Released on Thursday, a city staff report shows operations are anticipated to see a  $850,000 surplus for 2024, reached by combining a $1.7 million excess in taxpayer funds and a $900,000 deficit in non-tax spending.

“Actual year-end results may be impacted by items yet unknown, as staff continue to focus on service delivery and expense management,” explains the report, which is heading to council’s committee of the whole meeting on Dec. 4. 

“Staff have continued to recommend that rebuilding contingency reserve balances with year-end surpluses be prioritized to reduce vulnerability to unexpected events and improve the capacity to smooth future budget impacts.”

Recommendations in the report urge council to put the surplus funds toward paramedic facility renewal work ($448,000) and a variety of road projects.

On the capital side of things, spending has been largely as anticipated, the report notes.

There was $473.1 million in projects carried over from last year, in addition to $208.7 million for 2024 featured in the city budget. 

“The city is trending positively and as expected with spending of $109.3 million and purchase order (PO) commitments of $287.7 million as of the end of (September),” the report states. “This leaves $264.3 million (or 40 per cent) of approved, but yet to be executed budgeted projects. “Through an indepth review of capital projects in March 2024, as well as newly implemented internal metrics, we expect to maintain the progress made in 2023 with having 75 to 80 per cent of project budgets committed or spent by year-end.”

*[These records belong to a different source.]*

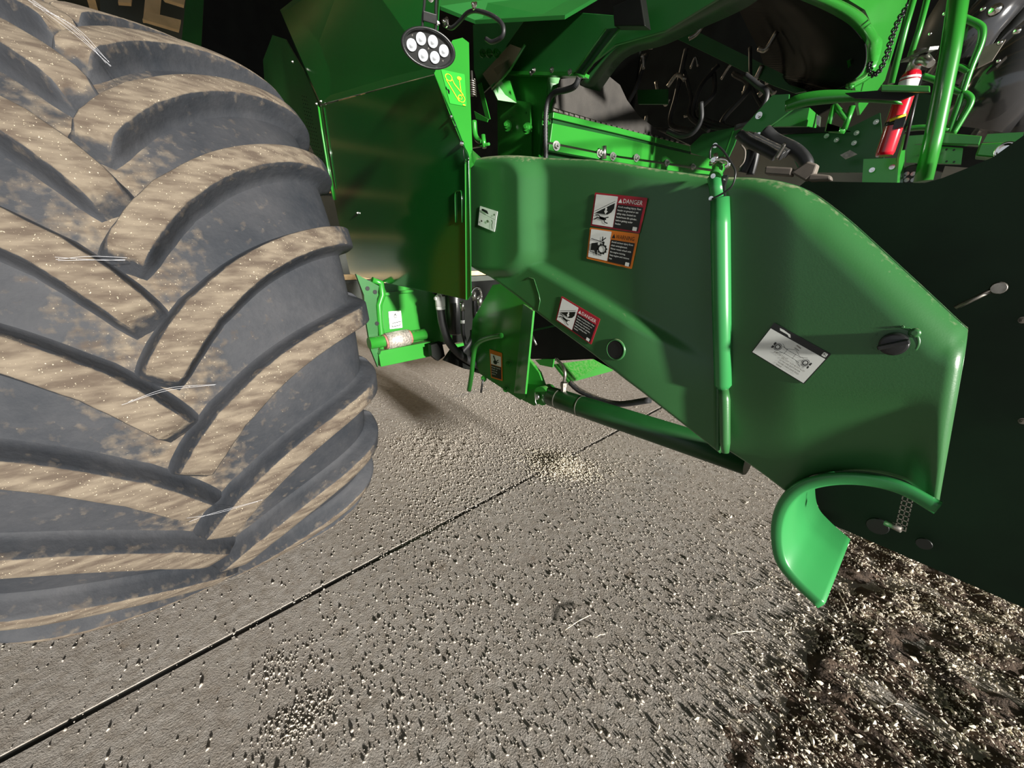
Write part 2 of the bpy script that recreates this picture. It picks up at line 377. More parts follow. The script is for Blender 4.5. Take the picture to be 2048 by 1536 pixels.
# lug: curved bar, path theta(s) measured on the right-hand (inner) half
lp_s = [-.015, .045, .10, .19, .28, .37, .46, .55, .66, .74]
lp_t = [-1.6, 4.0, 7.6, 12.3, 15.5, 17.8, 19.6, 21.0, 22.6, 23.6]
lw = [.030, .035, .034, .032, .030, .028, .028, .030, .032, .032]
ldep = [0, 0, 0, 0, 0, .0, .003, .01, .022, .04]
def lug_mesh(sgn):
    n1 = 46; V = []; Fc = []; D = []
    cs = [(-1.62, 1.0), (-1.38, .93), (-1.16, .62), (-1.05, .22), (-.97, .06), (-.86, 0), (-.45, -.02), (0, -.03), (.45, -.02), (.86, 0), (.97, .06), (1.05, .22), (1.16, .62), (1.38, .93), (1.62, 1.0)]
    st = np.linspace(0, 1, n1); S = np.interp(st, np.linspace(0, 1, len(lp_s)), lp_s); T = np.interp(S, lp_s, lp_t)
    kern = np.ones(5)/5
    Tp = np.convolve(np.pad(T, 2, mode='edge'), kern, 'valid'); T[3:-3] = Tp[3:-3]
    for i in range(n1):
        s_ = S[i]; th = math.radians(T[i]); wd = float(np.interp(s_, lp_s, lw)); dd = float(np.interp(s_, lp_s, ldep))
        i0, i1 = max(i-1, 0), min(i+1, n1-1)
        r = sec(s_, 0)[1]
        tx, ty = S[i1]-S[i0], math.radians(T[i1]-T[i0])*r; L = math.hypot(tx, ty); nx, ny = -ty/L, tx/L
        endf = 1
        e = min(i, n1-1-i)
        raise_ = [1.0, .55, .12, .03][e] if e < 4 else 0
        pull = [0, .012, .018, .02][e] if e < 4 else .02
        for c_, dp in cs:
            ww = (c_*wd if abs(c_) <= 1 else math.copysign(wd+(abs(c_)-1)*.047, c_))*(.86 if e == 0 else .95 if e == 1 else 1)
            s2 = s_+nx*ww; t2 = th+ny*ww/r
            depth = max(dp, raise_); depth = dd+(DEPTH*1.06-dd)*depth
            if dp > .9: depth = DEPTH*1.06
            u, rr = sec(min(s2, SMAX-.003), depth)
            V.append(tp(sgn*u, rr, t2))
            top = abs(c_) < .93 and e > 1
            fade = 1-max(0, min(1, (s_-.40)/.14))
            D.append((.98*fade if top else .3*fade if abs(c_) < 1.1 else .12))
    m_ = len(cs)
    for i in range(n1-1):
        for j in range(m_-1):
            a = i*m_+j; b = a+m_
            Fc.append((a, a+1, b+1, b) if sgn > 0 else (a, b, b+1, a+1))
    me = bpy.data.meshes.new('tread_lug'); me.from_pydata([(v[0]-TX, v[1]-TY, v[2]-R) for v in V], [], Fc)
    me.polygons.foreach_set('use_smooth', [True]*len(me.polygons)); me.materials.append(M['tire'])
    a = me.attributes.new('dust', 'FLOAT', 'POINT'); a.data.foreach_set('value', np.array(D, dtype=np.float32)); return me
lugR, lugL = lug_mesh(1), lug_mesh(-1)
for k in range(24):
    for me, off in ((lugR, 4.4), (lugL, -3.1)):
        o = bpy.data.objects.new('tread_lug', me); COL.objects.link(o); o.parent = wheel
        o.location = (TX, TY, R); o.rotation_euler = (0, -math.radians(off-1.2+15*k), 0)
mb = MB(); mb.lathe((TX, TY, R), (0, 1, 0), [(-.36, .6), (-.34, .56), (-.1, .53), (-.05, .2), (.02, .2), (.06, .53), (.34, .56), (.36, .6)], 64)
mb.build('rim', 'yellow', wheel)

web = thing('cobweb', 'pale cobweb threads stretched between the tire lugs', 'cobweb')
def ts(px_, py_, lift):          # point on the crown of the tire below a picture point
    r = ray(px_, py_); t = .3
    for _ in range(400):
        p = C0+r*t; u = min(abs(p[1]-TY), W/2-.001)
        k = (1-(u/(W/2))**PE)**(1/PE); rr = RR0*R+(1-RR0)*R*k
        if math.hypot(p[0]-TX, p[2]-R) < rr+lift: break
        t += .006
    return Vector(p)
M['web'] = mat('cobweb_silk', (.75, .76, .8), .5)
for pts, n_ in (([(60,5),(150,60),(218,128)], 5), ([(110,520),(190,515),(250,522)], 3), ([(250,808),(340,780),(430,772)], 2), ([(380,1040),(430,1025),(520,1005)], 2)):
    mb = MB()
    for k in range(n_):
        j = lambda: random.uniform(-7, 7)
        mb.tube(spline([ts(x+j(), y+j(), .012) for x, y in pts], 5), .00022, 4, cap=False)
    mb.build('web_thread', 'web', web, kind='stuff')

# ---------------------------------------------------------------- feeder cover (big moulded plastic shield)
YC = 1.05
cover = thing('feeder_cover', 'big moulded dark green plastic cover with danger decals over the feeder drive', 'machine cover')
Tpx = [(944,325),(985,314),(1040,311),(1090,313),(1200,318),(1300,333),(1432,349),(1500,352),(1560,360),(1610,378),(1680,430),(1760,502),(1850,585),(1938,668)]
Bpx = [(944,521),(985,552),(1040,592),(1090,632),(1190,705),(1290,783),(1432,905),(1490,948),(1560,1000),(1600,973),(1650,960),(1720,959),(1800,978),(1877,1020)]
def sm(x, a, b):
    t = min(1, max(0, (x-a)/(b-a))); return t*t*(3-2*t)
def segd(p, a, b):
    ap = (p[0]-a[0], p[1]-a[1]); ab = (b[0]-a[0], b[1]-a[1]); t = max(0, min(1, (ap[0]*ab[0]+ap[1]*ab[1])/(ab[0]**2+ab[1]**2)))
    return math.hypot(ap[0]-t*ab[0], ap[1]-t*ab[1])
def rbox(px, py, cx, cy, hx, hy, r):
    qx, qy = abs(px-cx)-hx+r, abs(py-cy)-hy+r
    return math.hypot(max(qx, 0), max(qy, 0))+min(max(qx, qy), 0)-r
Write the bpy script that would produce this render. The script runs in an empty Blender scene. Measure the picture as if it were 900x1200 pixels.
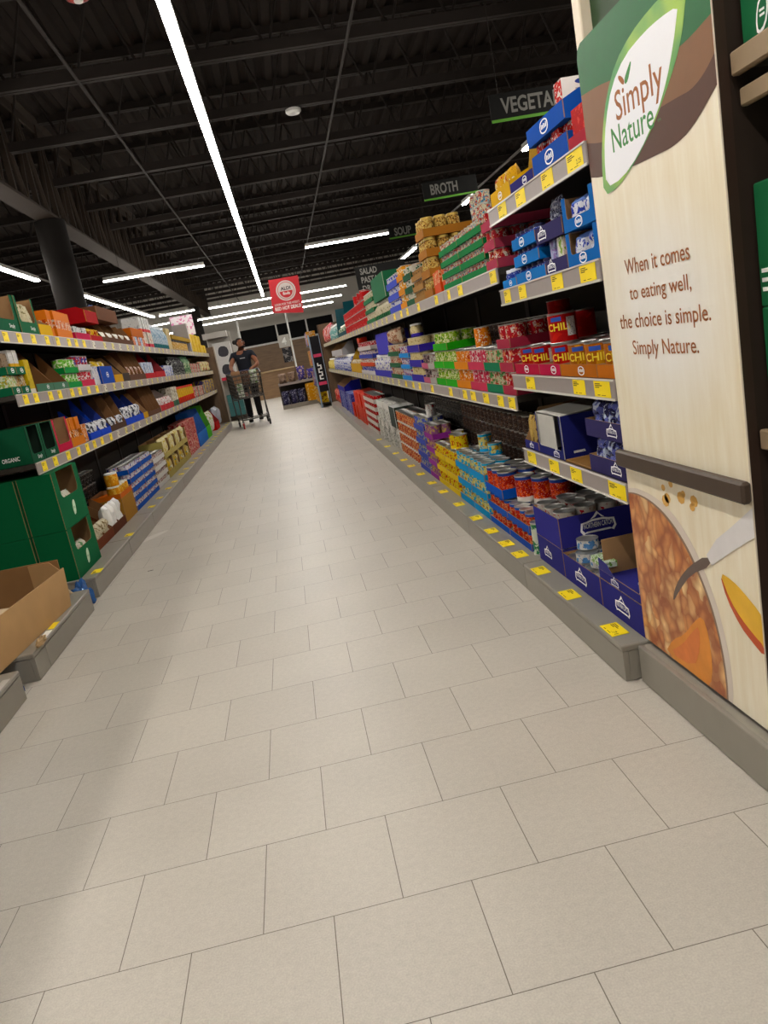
import bpy, bmesh, math, random
from mathutils import Vector, Matrix, noise

random.seed(7)
PI = math.pi
SC = bpy.context.scene
COL = SC.collection

# ------------------------------------------------------------ camera
F_PX, YAW, PITCH, ROLL, EYE = 884.138, 0.0902422, -0.2171389, 0.1904839, 1.15617
_f = Vector((math.sin(YAW) * math.cos(PITCH), math.cos(YAW) * math.cos(PITCH), math.sin(PITCH)))
_r = Vector((math.cos(YAW), -math.sin(YAW), 0))
_d = _f.cross(_r)
_r2 = math.cos(ROLL) * _r + math.sin(ROLL) * _d
_d2 = -math.sin(ROLL) * _r + math.cos(ROLL) * _d
cam = bpy.data.cameras.new('camera')
cam.sensor_fit = 'VERTICAL'
cam.sensor_height = 24.0
cam.lens = F_PX / 1200.0 * 24.0
cam.clip_start = 0.05
cam.clip_end = 200
camo = bpy.data.objects.new('camera', cam)
COL.objects.link(camo)
_m = Matrix.Identity(4)
for i in range(3):
    _m[i][0], _m[i][1], _m[i][2] = _r2[i], -_d2[i], -_f[i]
_m[2][3] = EYE
camo.matrix_world = _m
SC.camera = camo

# ------------------------------------------------------------ world, light levels, exposure
STRIP_POWER = 58.0
w = bpy.data.worlds.new('world')
SC.world = w
w.use_nodes = True
w.node_tree.nodes['Background'].inputs[0].default_value = (1.0, 0.97, 0.93, 1)
w.node_tree.nodes['Background'].inputs[1].default_value = 0.02
SC.view_settings.view_transform = 'Standard'
SC.view_settings.look = 'None'
SC.view_settings.exposure = 0.0
SC.view_settings.gamma = 1.0
SC.view_settings.use_curve_mapping = False


# ------------------------------------------------------------ materials
def lin(h):
    if isinstance(h, tuple):
        c = [v / 255 for v in h]
    else:
        c = [int(h[i:i + 2], 16) / 255 for i in (0, 2, 4)]
    return tuple((v / 12.92 if v <= .04045 else ((v + .055) / 1.055) ** 2.4) for v in c) + (1,)


_mats = {}


def plin(h):
    """Printed-ink version of a colour: a little deeper and more saturated than the swatch."""
    c = lin(h)[:3]
    l = .3 * c[0] + .55 * c[1] + .15 * c[2]
    return tuple(max(.002, (l + (v - l) * 1.22) * .74) for v in c) + (1,)


def new_mat(name):
    m = bpy.data.materials.new(name)
    m.use_nodes = True
    nt = m.node_tree
    b = nt.nodes['Principled BSDF']
    return m, nt, b


def mat(color, rough=.55, metal=0, var=.06, vs=30, spec=.18, bump=0, ink=False):
    """Plain procedural material: colour with a slight noise variation."""
    key = ('m', color, rough, metal, var, vs, bump, ink)
    if key in _mats:
        return _mats[key]
    m, nt, b = new_mat('mat_%s' % (color if isinstance(color, str) else '%02x%02x%02x' % color))
    c = plin(color) if ink else lin(color)
    b.inputs['Roughness'].default_value = rough
    b.inputs['Metallic'].default_value = metal
    b.inputs['Specular IOR Level'].default_value = spec
    if var:
        tc = nt.nodes.new('ShaderNodeTexCoord')
        n = nt.nodes.new('ShaderNodeTexNoise')
        n.inputs['Scale'].default_value = vs
        n.inputs['Detail'].default_value = 4
        nt.links.new(tc.outputs['Object'], n.inputs['Vector'])
        mx = nt.nodes.new('ShaderNodeMix')
        mx.data_type = 'RGBA'
        mx.inputs[6].default_value = tuple(v * (1 - var) for v in c[:3]) + (1,)
        mx.inputs[7].default_value = tuple(min(1, v * (1 + var) + var * .02) for v in c[:3]) + (1,)
        nt.links.new(n.outputs['Fac'], mx.inputs[0])
        nt.links.new(mx.outputs[2], b.inputs['Base Color'])
        if bump:
            bp = nt.nodes.new('ShaderNodeBump')
            bp.inputs['Strength'].default_value = bump
            bp.inputs['Distance'].default_value = .01
            nt.links.new(n.outputs['Fac'], bp.inputs['Height'])
            nt.links.new(bp.outputs[0], b.inputs['Normal'])
    else:
        b.inputs['Base Color'].default_value = c
    _mats[key] = m
    return m


def pmat(base, blot=None, band=None, zb=(.0, .28), cap=None, zc=.86, scale=45, thr=.55, white=None, rough=.4, blot2=None, marks=True):
    """Printed packaging: base colour, picture blotches, a lower band, an upper cap band and a text block."""
    key = ('p', marks, base, blot, band, zb, cap, zc, scale, thr, white, rough, blot2)
    if key in _mats:
        return _mats[key]
    m, nt, b = new_mat('print_' + base)
    b.inputs['Roughness'].default_value = rough + .25
    b.inputs['Specular IOR Level'].default_value = .1
    N, L = nt.nodes, nt.links
    tc = N.new('ShaderNodeTexCoord')
    sp = N.new('ShaderNodeSeparateXYZ')
    L.new(tc.outputs['Generated'], sp.inputs[0])
    oi = N.new('ShaderNodeObjectInfo')
    col = None

    def mixin(prev, fac, c):
        mx = N.new('ShaderNodeMix')
        mx.data_type = 'RGBA'
        if prev is None:
            mx.inputs[6].default_value = plin(base)
        else:
            L.new(prev, mx.inputs[6])
        mx.inputs[7].default_value = plin(c)
        L.new(fac, mx.inputs[0])
        return mx.outputs[2]

    def math_(op, a, b_):
        n = N.new('ShaderNodeMath')
        n.operation = op
        for i, x in enumerate((a, b_)):
            if isinstance(x, (int, float)):
                n.inputs[i].default_value = x
            else:
                L.new(x, n.inputs[i])
        return n.outputs[0]

    def blotch(prev, c, off, th):
        va = N.new('ShaderNodeVectorMath')
        va.operation = 'ADD'
        L.new(tc.outputs['Object'], va.inputs[0])
        cb = N.new('ShaderNodeCombineXYZ')
        L.new(math_('MULTIPLY', oi.outputs['Random'], .06), cb.inputs[0])
        L.new(math_('MULTIPLY', oi.outputs['Random'], .06), cb.inputs[2])
        cb.inputs[1].default_value = off
        L.new(cb.outputs[0], va.inputs[1])
        nz = N.new('ShaderNodeTexNoise')
        nz.inputs['Scale'].default_value = scale * 1.5
        nz.inputs['Detail'].default_value = 3.0
        nz.inputs['Distortion'].default_value = .6
        L.new(va.outputs[0], nz.inputs['Vector'])
        return mixin(prev, math_('GREATER_THAN', nz.outputs['Fac'], th), c)

    if blot:
        col = blotch(col, blot, .37, thr)
    if blot2:
        col = blotch(col, blot2, 1.91, thr + .04)
    z = sp.outputs[2]
    # rows of fine lettering-like marks
    mp = N.new('ShaderNodeMapping')
    mp.inputs['Scale'].default_value = (1, 1, 2.2)
    L.new(tc.outputs['Object'], mp.inputs[0])
    nt_ = N.new('ShaderNodeTexNoise')
    nt_.inputs['Scale'].default_value = 130
    nt_.inputs['Detail'].default_value = 1
    L.new(mp.outputs[0], nt_.inputs['Vector'])
    lum = sum(lin(base)[:3])
    if marks:
        col = mixin(col, math_('MULTIPLY', math_('GREATER_THAN', nt_.outputs['Fac'], .66), .6), 'e6e2da' if lum < .5 else '2b2624')
    if white:
        f = math_('MULTIPLY', math_('GREATER_THAN', z, .5), math_('LESS_THAN', z, .74))
        f = math_('MULTIPLY', f, math_('LESS_THAN', math_('FRACT', math_('MULTIPLY', sp.outputs[0], 2.0), 0), .55))
        col = mixin(col, f, white)
    if band:
        f = math_('MULTIPLY', math_('GREATER_THAN', z, zb[0]), math_('LESS_THAN', z, zb[1]))
        col = mixin(col, f, band)
    if cap:
        col = mixin(col, math_('GREATER_THAN', z, zc), cap)
    if col is None:
        b.inputs['Base Color'].default_value = plin(base)
    else:
        L.new(col, b.inputs['Base Color'])
    _mats[key] = m
    return m


def emit(color, power):
    key = ('e', color, power)
    if key not in _mats:
        m, nt, b = new_mat('lamp')
        b.inputs['Base Color'].default_value = (.8, .8, .8, 1)
        b.inputs['Emission Color'].default_value = lin(color)
        b.inputs['Emission Strength'].default_value = power
        _mats[key] = m
    return _mats[key]


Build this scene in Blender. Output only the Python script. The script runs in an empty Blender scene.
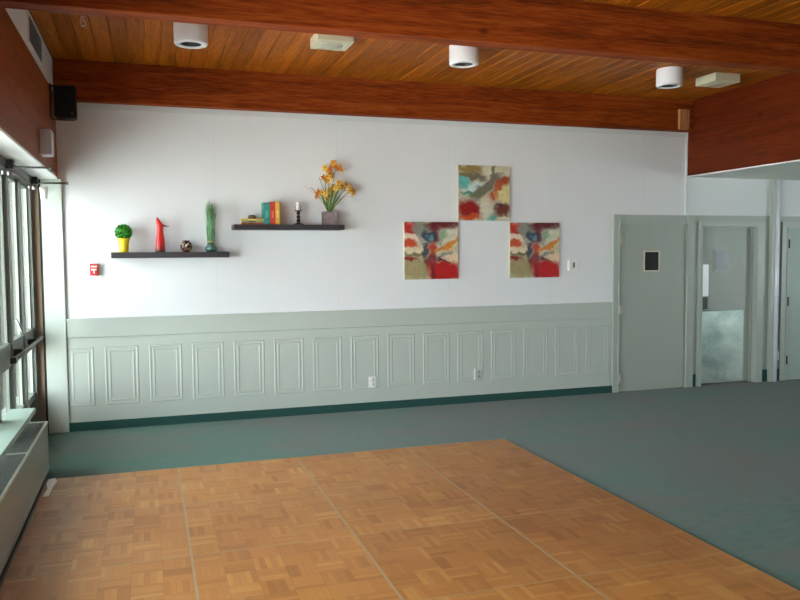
import bpy, bmesh, math, random
from mathutils import Vector, Matrix
random.seed(7)
PI = math.pi
sc = bpy.context.scene
COL = sc.collection

# ------------------------------------------------------------------ camera
cam_d = bpy.data.cameras.new('camera')
cam = bpy.data.objects.new('camera', cam_d)
COL.objects.link(cam)
cam_d.sensor_fit = 'HORIZONTAL'
cam_d.sensor_width = 36.0
cam_d.lens = 773.73 / 800 * 36.0
yaw, pitch, roll = .3153, -.0602, -.0074
fw = Vector((math.sin(yaw) * math.cos(pitch), math.cos(yaw) * math.cos(pitch), math.sin(pitch)))
rt = Vector((math.cos(yaw), -math.sin(yaw), 0))
up = rt.cross(fw)
rt2 = math.cos(roll) * rt + math.sin(roll) * up
up2 = -math.sin(roll) * rt + math.cos(roll) * up
M = Matrix((rt2, up2, -fw)).transposed().to_4x4()
M.translation = Vector((.7575, -7.754, 1.638))
cam.matrix_world = M
cam_d.clip_start = .05
sc.camera = cam

# ------------------------------------------------------------------ world, light, exposure
w = bpy.data.worlds.new('overcast_sky')
sc.world = w
w.use_nodes = True
bg = w.node_tree.nodes['Background']
bg.inputs[0].default_value = (.86, .94, 1.0, 1)
bg.inputs[1].default_value = 5.4

def portal(name, loc, rot, sx, sy):
    d = bpy.data.lights.new(name, 'AREA')
    d.shape = 'RECTANGLE'; d.size = sx; d.size_y = sy
    d.cycles.is_portal = True
    o = bpy.data.objects.new(name, d)
    o.location = loc; o.rotation_euler = rot
    COL.objects.link(o)
    return o
# sun behind the building: it lights the ground outside and never reaches in through the windows
sd = bpy.data.lights.new('sun', 'SUN'); sd.energy = 19; sd.angle = .02; sd.color = (.93, .97, 1.0)
so = bpy.data.objects.new('sun', sd); COL.objects.link(so)
so.rotation_euler = Vector((-.42, -.45, -.9)).to_track_quat('-Z', 'Y').to_euler()
# daylight enters through the long window wall on the left and the far right window
portal('daylight_portal_left', (-.36, -4.35, 1.35), (0, -PI / 2, 0), 1.95, 8.68)
portal('daylight_portal_right', (13.2, -5.25, 1.5), (0, PI / 2, 0), 1.9, 2.1)

vs = sc.view_settings
vs.view_transform = 'Standard'
vs.look = 'None'
vs.gamma = 1
vs.use_curve_mapping = False
vs.exposure = 1.43
sc.cycles.max_bounces = 10
sc.cycles.diffuse_bounces = 6
sc.cycles.transparent_max_bounces = 16
sc.cycles.use_denoising = True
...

Capital revenues are lagging behind estimates, with city staff pointing to a sharp drop in development charges (DCs) as a major factor. As of the end of September, 23.3 per cent of the anticipated fees had been collected, with a projected shortfall of $32.2 million.

“Lower-than-expected housing development is also impacting operating revenue streams including building permits and development application fees, and this is actively being managed with expenditure management. These conditions are being experienced across the province, but with Bank of Canada monetary policy beginning to lower the cost of borrowing, staff are hopeful that these development conditions will begin to reverse.”

At the same time, provincially imposed DC exemption costs are trending at 110.2 per cent above budget as of the end of September.